Frequently Asked Questions

The Art of Valuations

Q. I am not looking to sale my company, why should I be concerned with its value?
A. Knowing the value of your company is important for buy sell arrangements as well as gift tax and estate tax issues. It is also important for raising new capital, protecting assets or admitting new owners.

Q. Is there a science to determining the value of my company?
A. At its best, valuation is an art. It is influenced by institutional, macroeconomic and personal factors. What may be valuable to one person may actually be considered detrimental to another. For example, an in-house design department may be considered by one owner to be a significant attribute because it can provide proprietary designs quickly and efficiently, while another owner may perceive it as a detriment because of its high fixed costs and limited flexibility.

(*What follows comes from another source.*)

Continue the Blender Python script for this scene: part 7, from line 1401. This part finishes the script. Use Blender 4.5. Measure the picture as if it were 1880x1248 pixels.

Q. How does one value a company?
A. The financial community relies on several quantitative techniques to arrive at an estimation of fair market value for operating businesses, and subsequently refines the estimate to take qualitative factors into account. These qualitative factors constitute the art of valuation. While no one technique should be relied upon exclusively, a realistic range of fair market value can be determined by employing several methodologies. The four most common valuation techniques are: 1.) comparable company analysis or market multiple technique; 2.) comparable transaction analysis or transaction multiple technique; 3.) discounted cash flow; and liquidation analysis.

Q. What are some of the factors you consider when valuing a company?
A. The significance placed on qualitative characteristics cannot be discounted and must not be overlooked. Below is a sample of factors that can impact value but which are not directly taken into account with traditional quantitative approaches:

  • Dominant market share
  • Company size and critical mass
  • Strength of competition
  • Technological capability and expertise
  • Size of backlog
  • Location of operations
  • Strength of customer-vendor relationships
  • Competence of management

Q. There is a lot of consolidation of companies occurring in my industry. Could this be a reason I should have a valuation done?
A. Yes, the impact of the current merger and acquisition environment must also be taken into account when assessing fair market value. If your company is in a hot industry segment in terms of merger and acquisition activity, a significant premium may be offered by potential buyers. On the other hand, a profitable business in an industry not subject to much activity may actually carry a fair market value lower than that of an unprofitable company in a highly popular market.